Tuesday 22 September 2009

Vertex Attack (RED)

This one's a very situational ability, because its effectiveness depends directly on how many adjacencies there are between your vertices and enemy vertices.  Usually such adjacencies are short-lived, because the faces on either side will attack each other - generally territories stabilise to solid regions of faces separated by a gap of at least one vertex, a kind of 'no-mans land' between.  So often Vertex Attack will have a fairly small effect, but you can control it, try to set up situations to maximise it.  It'll also depend on the level - if there are mostly open faces, there will be more adjacency because the faces aren't attacking to get rid of adjacent enemies; on some levels like the torus there is generally a lower ratio of perimeter to amount of territory, so less adjacency.

I've just run a couple of tests to measure the effectiveness on a few different levels.  In a game on a sphere, all faces initially present, Vertex Attack made an average of 12 attacks each time it was used (about 24 points of damage, as each attack does 2 damage on a hit), but this ranged from 1 attack on a very poorly timed use to over 20 when large battles were going on, and over 50 when Expand Edges had recently been used.  On the torus, with most faces closed, an average of 10 attacks - slightly less, because of the smaller perimeters.  On a sphere with all faces initially open, an average of 20 - it's a very powerful ability in this case; one time it made 54 attacks without Expand Edges even having been used!
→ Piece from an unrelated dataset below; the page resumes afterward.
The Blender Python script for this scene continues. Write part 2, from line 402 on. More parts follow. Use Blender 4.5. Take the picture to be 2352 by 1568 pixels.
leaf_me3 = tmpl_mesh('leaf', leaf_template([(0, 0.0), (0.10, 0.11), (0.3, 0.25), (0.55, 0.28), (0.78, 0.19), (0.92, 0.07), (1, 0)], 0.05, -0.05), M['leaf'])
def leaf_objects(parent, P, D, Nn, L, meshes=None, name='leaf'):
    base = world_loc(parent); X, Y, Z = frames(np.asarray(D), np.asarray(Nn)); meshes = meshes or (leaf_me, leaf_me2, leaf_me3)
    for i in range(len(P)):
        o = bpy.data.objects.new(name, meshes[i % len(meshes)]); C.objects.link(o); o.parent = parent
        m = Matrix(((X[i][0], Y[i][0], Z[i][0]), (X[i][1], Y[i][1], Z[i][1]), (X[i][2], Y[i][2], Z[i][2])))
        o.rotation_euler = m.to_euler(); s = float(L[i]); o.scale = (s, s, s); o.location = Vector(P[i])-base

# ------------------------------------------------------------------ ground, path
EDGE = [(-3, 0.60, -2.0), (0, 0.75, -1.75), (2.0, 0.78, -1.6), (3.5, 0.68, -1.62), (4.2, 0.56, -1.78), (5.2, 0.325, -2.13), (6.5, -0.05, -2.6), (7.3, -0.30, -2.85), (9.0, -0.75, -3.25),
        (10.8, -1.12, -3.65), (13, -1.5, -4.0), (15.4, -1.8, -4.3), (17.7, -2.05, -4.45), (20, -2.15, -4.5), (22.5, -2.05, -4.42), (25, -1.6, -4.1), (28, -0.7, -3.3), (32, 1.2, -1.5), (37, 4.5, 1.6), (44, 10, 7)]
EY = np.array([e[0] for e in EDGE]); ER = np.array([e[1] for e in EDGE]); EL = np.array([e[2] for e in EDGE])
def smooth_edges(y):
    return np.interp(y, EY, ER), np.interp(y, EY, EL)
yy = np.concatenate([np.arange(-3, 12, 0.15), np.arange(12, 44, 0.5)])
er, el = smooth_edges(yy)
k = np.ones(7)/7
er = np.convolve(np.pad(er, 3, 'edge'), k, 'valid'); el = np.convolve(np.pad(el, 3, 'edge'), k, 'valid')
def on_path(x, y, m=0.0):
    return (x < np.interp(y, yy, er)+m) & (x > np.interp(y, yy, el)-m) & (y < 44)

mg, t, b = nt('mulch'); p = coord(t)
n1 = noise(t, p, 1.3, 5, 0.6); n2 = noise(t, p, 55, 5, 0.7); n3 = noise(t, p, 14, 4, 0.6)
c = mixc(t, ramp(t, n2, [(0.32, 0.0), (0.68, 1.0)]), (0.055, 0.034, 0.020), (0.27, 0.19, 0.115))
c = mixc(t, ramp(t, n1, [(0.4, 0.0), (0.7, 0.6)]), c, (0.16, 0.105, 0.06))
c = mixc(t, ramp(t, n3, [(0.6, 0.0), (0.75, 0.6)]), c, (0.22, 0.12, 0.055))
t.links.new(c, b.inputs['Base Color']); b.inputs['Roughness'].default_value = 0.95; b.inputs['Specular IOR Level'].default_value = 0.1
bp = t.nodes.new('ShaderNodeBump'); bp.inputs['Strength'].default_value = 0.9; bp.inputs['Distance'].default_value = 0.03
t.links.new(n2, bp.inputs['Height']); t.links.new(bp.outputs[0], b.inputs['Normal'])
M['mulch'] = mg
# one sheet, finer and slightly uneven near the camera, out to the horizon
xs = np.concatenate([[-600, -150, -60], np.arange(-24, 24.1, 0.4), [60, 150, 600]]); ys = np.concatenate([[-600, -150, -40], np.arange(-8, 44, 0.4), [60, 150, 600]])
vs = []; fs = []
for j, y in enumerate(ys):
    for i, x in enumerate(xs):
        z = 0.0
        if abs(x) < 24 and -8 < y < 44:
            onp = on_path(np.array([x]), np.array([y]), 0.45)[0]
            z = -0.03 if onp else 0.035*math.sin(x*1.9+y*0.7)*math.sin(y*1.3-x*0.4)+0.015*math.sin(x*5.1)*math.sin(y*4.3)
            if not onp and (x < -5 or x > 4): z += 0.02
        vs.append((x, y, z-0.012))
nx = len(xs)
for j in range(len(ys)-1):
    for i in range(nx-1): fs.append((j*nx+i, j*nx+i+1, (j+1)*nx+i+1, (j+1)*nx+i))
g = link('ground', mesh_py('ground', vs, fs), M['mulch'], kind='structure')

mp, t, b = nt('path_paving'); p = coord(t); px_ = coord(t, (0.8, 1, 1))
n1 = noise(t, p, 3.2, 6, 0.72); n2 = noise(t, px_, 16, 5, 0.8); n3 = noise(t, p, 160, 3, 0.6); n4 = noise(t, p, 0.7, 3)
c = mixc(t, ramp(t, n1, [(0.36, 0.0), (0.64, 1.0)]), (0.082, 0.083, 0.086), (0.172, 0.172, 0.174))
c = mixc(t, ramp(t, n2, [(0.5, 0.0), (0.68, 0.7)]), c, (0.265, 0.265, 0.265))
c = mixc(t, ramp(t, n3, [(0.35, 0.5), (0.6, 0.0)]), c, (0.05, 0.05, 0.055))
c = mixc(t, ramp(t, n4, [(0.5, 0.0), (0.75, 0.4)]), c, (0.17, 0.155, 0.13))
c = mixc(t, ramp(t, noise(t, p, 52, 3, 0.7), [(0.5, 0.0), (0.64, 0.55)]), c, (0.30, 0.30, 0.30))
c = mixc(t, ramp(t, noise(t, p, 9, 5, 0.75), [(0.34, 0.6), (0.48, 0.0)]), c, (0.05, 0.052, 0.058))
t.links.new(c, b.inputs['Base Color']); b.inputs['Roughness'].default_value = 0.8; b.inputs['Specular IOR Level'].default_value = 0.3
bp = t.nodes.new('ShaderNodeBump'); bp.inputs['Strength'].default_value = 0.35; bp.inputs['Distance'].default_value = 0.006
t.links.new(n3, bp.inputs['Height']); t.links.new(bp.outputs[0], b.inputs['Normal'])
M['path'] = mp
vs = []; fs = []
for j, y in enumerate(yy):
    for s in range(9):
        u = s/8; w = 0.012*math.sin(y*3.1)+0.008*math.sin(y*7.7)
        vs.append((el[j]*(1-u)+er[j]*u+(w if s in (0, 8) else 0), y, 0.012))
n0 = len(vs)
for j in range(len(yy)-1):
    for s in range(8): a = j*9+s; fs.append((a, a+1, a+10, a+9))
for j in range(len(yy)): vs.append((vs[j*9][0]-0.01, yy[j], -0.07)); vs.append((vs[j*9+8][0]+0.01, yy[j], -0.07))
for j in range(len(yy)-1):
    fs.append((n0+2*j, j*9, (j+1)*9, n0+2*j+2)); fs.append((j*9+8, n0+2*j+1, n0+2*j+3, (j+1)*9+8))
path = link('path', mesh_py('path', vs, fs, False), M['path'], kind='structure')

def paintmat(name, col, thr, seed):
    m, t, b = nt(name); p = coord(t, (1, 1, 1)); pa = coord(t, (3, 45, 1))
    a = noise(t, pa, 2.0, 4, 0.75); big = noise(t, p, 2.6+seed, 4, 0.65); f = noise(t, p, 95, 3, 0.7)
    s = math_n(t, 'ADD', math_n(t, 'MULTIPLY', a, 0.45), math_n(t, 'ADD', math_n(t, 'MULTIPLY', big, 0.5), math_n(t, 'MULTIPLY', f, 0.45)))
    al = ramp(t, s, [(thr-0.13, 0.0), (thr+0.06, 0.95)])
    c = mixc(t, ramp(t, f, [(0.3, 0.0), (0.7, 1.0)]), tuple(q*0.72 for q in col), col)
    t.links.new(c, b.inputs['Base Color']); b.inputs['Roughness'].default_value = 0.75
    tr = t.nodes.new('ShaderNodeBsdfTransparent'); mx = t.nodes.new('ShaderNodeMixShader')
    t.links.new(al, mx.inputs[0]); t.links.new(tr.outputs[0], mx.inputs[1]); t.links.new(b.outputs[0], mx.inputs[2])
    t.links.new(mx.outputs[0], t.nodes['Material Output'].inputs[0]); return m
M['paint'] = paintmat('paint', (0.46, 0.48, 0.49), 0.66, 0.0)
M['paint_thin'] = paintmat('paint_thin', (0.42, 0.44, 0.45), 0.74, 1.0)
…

So it seems rather powerful for such a low level ability; situationally it's doing over 100 points of damage.  But I don't believe it's overpowered; its average damage is in the mid-twenties, which is comparable to Roaming Mine or Boobytrap, and it's only doing the really high damage on specific unusual levels or in a combo with Expand Edges - and combos with white abilities can be expected to be strong, since Damage All is regularly throwing out hundreds of damage points on its own.  Plus it'll sometimes do almost nothing, and you don't always know when it'll be most effective because the adjacencies might be out of sight.